** START OF Material to process **

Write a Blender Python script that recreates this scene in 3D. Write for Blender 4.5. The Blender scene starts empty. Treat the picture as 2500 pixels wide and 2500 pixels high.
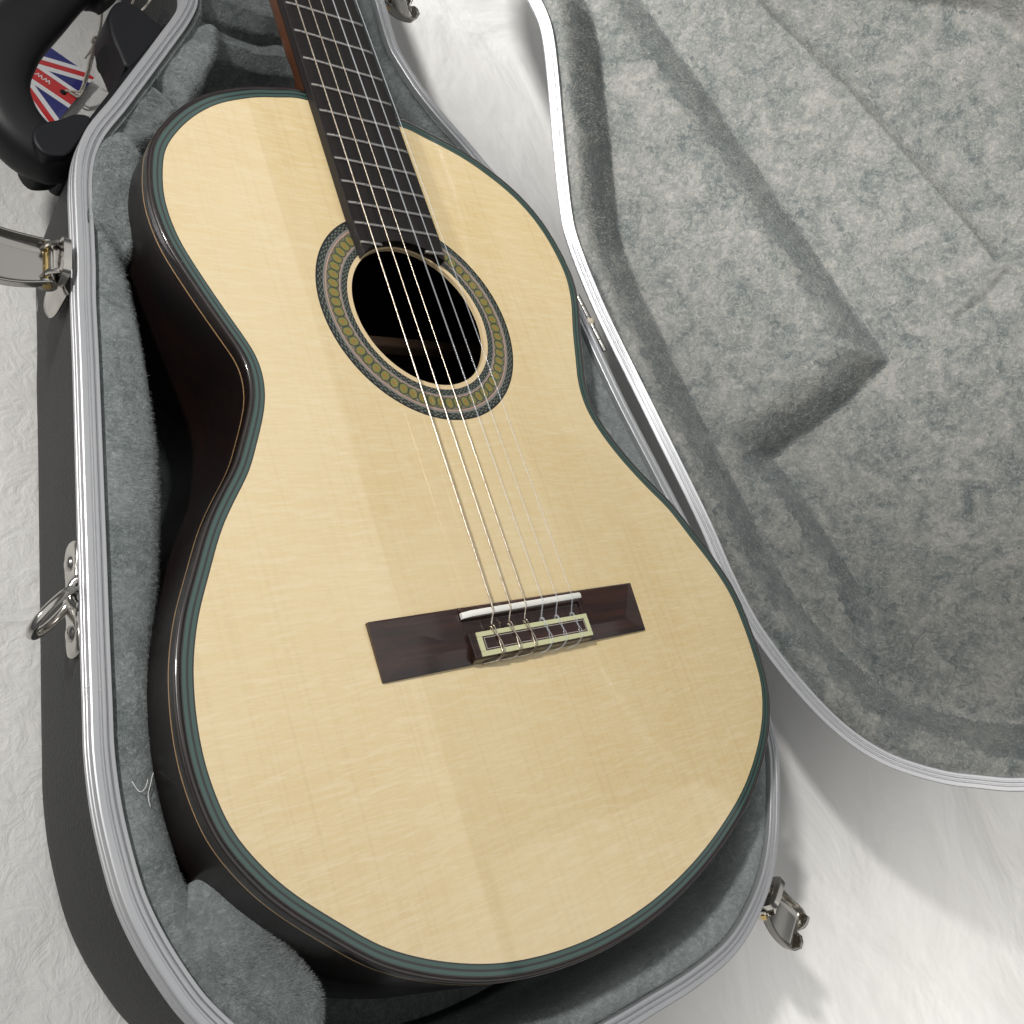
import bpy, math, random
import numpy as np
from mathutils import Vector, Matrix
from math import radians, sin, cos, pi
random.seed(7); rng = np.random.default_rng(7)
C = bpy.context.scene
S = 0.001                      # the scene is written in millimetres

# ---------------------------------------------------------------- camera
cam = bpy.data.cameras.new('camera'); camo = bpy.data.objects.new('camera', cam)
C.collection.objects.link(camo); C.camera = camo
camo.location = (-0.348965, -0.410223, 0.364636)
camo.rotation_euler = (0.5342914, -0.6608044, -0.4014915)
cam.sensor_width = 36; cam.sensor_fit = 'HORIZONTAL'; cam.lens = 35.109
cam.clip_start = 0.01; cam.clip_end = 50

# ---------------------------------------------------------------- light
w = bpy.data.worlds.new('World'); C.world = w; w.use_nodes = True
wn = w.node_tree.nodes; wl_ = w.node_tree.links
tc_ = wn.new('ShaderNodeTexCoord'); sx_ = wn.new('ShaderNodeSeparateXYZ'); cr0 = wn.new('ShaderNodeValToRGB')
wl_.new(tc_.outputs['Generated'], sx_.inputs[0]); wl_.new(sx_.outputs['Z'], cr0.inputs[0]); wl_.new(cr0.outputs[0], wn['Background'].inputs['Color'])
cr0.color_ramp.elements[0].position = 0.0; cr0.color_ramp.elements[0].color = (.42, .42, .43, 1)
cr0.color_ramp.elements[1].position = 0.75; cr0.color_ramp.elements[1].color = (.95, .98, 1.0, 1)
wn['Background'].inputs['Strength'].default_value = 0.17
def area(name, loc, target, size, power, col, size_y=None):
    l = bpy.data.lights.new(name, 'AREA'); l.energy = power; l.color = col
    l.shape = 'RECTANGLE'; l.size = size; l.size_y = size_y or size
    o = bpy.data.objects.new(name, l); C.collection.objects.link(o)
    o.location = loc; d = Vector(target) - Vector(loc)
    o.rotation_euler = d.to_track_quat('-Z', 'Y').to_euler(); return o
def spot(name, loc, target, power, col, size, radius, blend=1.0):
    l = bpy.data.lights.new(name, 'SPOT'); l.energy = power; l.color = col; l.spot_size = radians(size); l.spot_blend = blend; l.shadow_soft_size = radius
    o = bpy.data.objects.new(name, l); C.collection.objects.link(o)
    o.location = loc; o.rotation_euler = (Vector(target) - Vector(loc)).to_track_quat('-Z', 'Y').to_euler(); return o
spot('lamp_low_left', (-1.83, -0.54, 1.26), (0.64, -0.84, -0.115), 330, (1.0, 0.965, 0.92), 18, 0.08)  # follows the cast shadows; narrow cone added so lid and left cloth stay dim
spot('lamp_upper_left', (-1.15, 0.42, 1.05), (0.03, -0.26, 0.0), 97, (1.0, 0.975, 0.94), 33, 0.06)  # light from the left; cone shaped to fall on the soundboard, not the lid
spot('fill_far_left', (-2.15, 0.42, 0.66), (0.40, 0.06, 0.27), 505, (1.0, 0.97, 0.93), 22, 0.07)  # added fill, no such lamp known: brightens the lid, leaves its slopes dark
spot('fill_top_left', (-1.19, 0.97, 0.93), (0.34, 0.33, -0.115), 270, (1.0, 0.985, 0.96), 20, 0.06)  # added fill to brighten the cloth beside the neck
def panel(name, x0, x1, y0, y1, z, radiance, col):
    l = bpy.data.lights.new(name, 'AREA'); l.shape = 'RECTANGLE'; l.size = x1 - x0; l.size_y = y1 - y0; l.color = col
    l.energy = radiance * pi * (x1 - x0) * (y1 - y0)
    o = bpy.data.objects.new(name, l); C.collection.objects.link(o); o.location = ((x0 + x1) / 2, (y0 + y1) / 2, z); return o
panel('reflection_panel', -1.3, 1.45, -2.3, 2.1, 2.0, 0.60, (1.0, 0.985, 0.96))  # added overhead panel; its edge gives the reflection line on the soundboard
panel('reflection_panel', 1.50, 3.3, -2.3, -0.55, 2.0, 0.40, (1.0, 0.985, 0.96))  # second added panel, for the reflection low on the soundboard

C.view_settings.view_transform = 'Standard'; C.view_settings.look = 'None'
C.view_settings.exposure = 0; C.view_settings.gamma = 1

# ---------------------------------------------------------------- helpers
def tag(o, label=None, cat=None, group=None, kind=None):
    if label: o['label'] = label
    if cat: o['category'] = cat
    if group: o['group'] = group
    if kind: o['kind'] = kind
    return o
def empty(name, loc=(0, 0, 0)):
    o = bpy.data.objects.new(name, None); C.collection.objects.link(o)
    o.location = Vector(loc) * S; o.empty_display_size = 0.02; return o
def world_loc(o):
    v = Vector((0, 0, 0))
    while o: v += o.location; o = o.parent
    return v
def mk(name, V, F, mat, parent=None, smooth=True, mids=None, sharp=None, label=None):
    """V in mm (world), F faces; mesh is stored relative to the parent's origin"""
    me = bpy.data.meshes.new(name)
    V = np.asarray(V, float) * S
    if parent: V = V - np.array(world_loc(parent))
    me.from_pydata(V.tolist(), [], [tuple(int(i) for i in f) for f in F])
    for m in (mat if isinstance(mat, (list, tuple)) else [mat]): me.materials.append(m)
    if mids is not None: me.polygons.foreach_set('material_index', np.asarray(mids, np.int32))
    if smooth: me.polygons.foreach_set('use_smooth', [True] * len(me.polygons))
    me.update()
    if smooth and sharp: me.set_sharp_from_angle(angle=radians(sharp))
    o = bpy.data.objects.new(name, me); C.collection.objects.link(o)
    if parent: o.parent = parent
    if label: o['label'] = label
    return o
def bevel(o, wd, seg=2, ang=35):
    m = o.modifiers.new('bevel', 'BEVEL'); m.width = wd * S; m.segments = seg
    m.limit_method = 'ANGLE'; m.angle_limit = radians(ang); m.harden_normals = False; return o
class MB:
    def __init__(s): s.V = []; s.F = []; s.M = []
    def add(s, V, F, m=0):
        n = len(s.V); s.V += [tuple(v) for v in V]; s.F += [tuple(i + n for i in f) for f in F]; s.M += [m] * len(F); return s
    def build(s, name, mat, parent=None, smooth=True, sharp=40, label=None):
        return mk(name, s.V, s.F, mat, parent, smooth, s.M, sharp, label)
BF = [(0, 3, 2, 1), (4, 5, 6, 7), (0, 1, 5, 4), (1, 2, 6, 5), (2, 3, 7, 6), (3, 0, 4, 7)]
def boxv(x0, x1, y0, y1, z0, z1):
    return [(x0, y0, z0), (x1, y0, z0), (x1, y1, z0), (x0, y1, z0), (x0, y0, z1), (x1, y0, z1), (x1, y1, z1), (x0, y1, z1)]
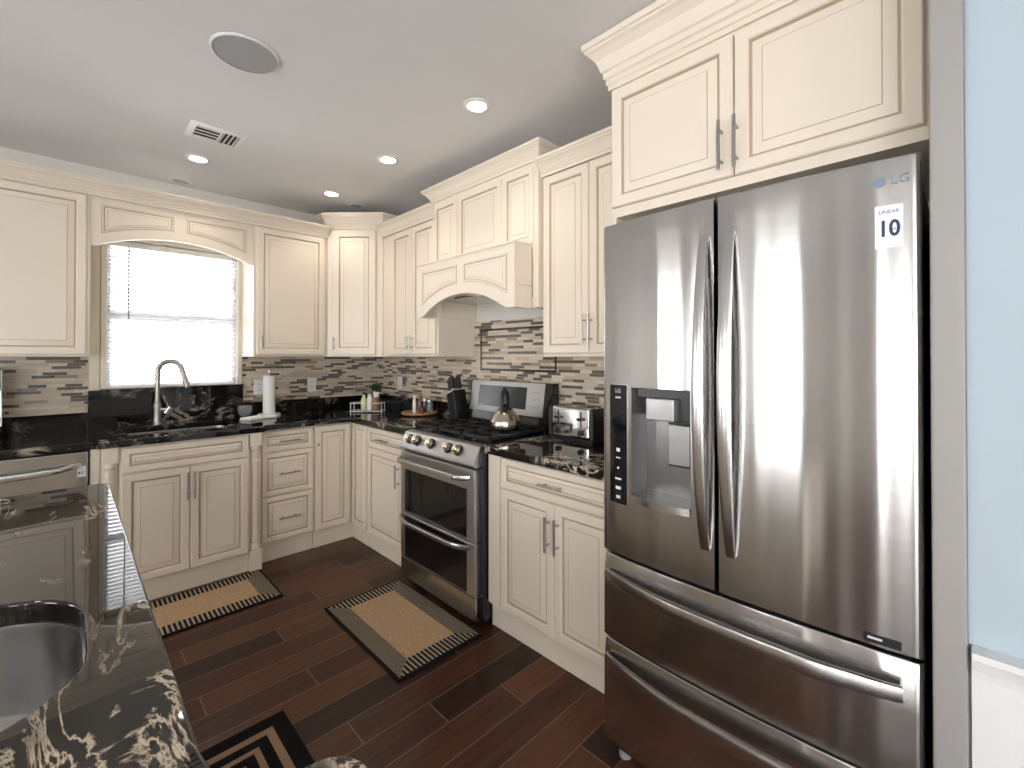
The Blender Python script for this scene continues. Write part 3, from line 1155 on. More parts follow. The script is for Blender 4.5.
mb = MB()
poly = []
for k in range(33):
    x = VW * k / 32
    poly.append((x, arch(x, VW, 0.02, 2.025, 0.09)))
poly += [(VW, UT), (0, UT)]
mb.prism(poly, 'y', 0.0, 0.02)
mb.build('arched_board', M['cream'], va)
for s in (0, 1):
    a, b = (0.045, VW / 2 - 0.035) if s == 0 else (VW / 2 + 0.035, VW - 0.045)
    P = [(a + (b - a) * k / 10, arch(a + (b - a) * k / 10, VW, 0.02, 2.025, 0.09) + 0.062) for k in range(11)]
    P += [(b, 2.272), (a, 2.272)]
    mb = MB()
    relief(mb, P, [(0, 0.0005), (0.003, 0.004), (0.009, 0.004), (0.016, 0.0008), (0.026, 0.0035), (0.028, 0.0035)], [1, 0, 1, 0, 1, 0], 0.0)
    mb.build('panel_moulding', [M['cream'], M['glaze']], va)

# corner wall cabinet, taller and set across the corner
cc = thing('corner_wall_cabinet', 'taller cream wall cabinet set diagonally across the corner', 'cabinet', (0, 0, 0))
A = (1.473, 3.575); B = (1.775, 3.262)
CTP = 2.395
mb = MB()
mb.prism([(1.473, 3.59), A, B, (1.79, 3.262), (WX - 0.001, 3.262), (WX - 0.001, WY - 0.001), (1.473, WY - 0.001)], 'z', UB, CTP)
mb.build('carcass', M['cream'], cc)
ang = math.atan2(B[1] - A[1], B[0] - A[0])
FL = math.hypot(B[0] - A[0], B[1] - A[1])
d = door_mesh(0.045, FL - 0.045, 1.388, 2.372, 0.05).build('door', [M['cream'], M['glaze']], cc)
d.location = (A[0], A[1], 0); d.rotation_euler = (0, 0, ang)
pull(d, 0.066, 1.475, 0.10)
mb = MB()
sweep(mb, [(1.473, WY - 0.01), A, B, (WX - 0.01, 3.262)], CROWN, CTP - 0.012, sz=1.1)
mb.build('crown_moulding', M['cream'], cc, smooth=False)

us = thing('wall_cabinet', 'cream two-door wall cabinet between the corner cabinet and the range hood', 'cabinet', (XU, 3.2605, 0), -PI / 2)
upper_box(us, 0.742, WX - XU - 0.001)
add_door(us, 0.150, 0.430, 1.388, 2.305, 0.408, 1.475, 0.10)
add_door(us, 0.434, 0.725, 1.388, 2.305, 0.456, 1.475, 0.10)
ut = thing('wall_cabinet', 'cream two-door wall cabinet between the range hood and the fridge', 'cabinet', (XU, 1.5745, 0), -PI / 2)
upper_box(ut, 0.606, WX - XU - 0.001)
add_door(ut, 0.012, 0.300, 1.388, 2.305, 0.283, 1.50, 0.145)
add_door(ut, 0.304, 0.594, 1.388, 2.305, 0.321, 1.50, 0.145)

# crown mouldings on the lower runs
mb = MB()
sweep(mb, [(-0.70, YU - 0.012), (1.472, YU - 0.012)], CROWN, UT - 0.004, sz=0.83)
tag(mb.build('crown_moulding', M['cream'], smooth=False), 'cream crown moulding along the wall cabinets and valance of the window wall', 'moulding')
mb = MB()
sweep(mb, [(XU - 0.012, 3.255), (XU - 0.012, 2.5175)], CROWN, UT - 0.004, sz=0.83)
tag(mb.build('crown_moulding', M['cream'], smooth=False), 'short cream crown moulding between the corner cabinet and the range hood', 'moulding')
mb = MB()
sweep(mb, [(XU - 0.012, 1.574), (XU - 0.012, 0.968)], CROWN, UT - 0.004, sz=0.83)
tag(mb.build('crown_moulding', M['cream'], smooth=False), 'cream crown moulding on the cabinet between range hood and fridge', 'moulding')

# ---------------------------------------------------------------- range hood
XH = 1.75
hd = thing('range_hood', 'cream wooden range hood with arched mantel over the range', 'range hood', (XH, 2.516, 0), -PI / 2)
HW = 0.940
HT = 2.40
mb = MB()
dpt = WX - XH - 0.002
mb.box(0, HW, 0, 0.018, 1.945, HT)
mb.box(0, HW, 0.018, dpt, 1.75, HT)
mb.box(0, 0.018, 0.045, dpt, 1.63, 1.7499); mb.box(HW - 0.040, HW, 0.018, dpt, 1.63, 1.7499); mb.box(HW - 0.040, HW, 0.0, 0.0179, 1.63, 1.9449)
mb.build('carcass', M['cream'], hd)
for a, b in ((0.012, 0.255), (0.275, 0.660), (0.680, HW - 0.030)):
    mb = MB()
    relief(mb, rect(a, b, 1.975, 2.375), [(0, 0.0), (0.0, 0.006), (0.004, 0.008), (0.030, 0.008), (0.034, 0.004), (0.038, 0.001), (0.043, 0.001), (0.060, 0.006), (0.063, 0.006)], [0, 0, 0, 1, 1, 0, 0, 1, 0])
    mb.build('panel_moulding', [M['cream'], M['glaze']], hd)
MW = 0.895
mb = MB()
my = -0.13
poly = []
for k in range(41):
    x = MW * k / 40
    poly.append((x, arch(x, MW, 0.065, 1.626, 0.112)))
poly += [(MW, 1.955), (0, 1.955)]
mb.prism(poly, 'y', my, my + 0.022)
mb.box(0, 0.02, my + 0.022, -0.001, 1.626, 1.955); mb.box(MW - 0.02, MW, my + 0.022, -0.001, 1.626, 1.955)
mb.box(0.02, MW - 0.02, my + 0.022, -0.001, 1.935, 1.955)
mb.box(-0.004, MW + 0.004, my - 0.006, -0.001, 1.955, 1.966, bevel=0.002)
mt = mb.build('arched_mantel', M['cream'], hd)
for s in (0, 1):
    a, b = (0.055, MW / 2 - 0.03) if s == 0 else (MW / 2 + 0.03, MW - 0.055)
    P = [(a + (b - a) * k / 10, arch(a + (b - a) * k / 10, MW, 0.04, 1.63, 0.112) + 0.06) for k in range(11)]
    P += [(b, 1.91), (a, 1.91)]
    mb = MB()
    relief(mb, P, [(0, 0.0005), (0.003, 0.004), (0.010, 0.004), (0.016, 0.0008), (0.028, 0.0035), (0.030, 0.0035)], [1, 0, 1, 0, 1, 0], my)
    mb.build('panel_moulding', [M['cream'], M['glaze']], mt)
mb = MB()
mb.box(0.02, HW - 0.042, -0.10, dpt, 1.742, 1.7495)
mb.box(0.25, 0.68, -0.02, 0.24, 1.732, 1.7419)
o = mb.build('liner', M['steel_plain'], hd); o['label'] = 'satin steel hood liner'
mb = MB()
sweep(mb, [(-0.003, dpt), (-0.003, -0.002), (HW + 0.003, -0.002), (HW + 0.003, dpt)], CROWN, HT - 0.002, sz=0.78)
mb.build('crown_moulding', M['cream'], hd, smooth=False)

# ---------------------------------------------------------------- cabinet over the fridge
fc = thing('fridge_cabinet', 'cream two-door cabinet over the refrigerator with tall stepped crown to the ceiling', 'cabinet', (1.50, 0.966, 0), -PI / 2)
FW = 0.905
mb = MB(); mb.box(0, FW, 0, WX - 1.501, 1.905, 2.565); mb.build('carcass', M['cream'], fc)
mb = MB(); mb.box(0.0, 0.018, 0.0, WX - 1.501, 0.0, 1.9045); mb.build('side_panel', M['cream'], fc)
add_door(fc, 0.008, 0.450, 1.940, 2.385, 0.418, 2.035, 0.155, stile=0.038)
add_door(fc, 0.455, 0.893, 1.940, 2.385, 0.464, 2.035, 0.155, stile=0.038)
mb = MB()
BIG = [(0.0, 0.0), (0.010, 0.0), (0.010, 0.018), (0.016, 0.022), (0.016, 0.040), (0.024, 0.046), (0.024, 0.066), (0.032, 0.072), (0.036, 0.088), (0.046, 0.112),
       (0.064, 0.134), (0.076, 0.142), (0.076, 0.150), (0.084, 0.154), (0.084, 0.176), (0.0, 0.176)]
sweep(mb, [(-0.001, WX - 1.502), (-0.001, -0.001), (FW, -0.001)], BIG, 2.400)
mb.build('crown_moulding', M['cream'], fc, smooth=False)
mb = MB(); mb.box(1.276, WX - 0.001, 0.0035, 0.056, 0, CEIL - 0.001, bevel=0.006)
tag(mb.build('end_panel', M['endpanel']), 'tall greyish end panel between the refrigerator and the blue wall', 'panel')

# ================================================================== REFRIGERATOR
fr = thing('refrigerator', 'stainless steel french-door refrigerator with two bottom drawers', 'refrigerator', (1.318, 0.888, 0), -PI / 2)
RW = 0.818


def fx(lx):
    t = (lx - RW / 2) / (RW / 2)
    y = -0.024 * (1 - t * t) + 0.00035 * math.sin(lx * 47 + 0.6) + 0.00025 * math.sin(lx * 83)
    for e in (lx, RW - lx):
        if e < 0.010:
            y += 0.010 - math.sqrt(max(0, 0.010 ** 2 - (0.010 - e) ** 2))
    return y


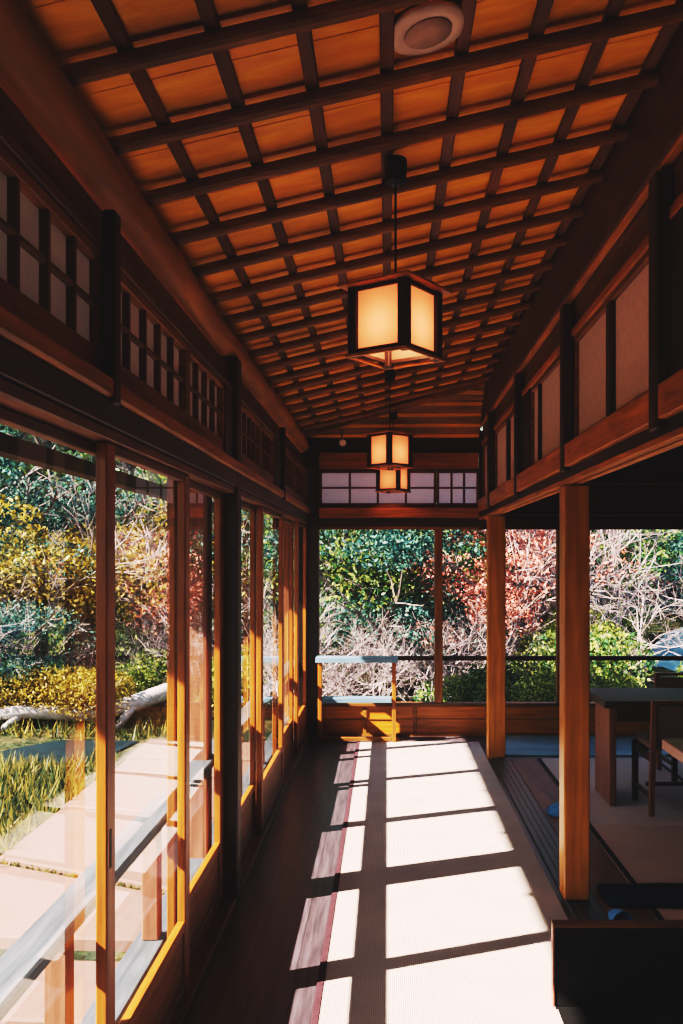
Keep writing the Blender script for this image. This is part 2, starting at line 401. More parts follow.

** END OF Material to process **

* _Task details_:
Restate word for word every line from the top of the entries above to the line with "written in millimetres", inclusive, and skip any pictures.

* _Task result_:
Write a Blender Python script that recreates this scene in 3D. Write for Blender 4.5. The Blender scene starts empty. Treat the picture as 2500 pixels wide and 2500 pixels high.
import bpy, math, random
import numpy as np
from mathutils import Vector, Matrix
from math import radians, sin, cos, pi
random.seed(7); rng = np.random.default_rng(7)
C = bpy.context.scene
S = 0.001                      # the scene is written in millimetres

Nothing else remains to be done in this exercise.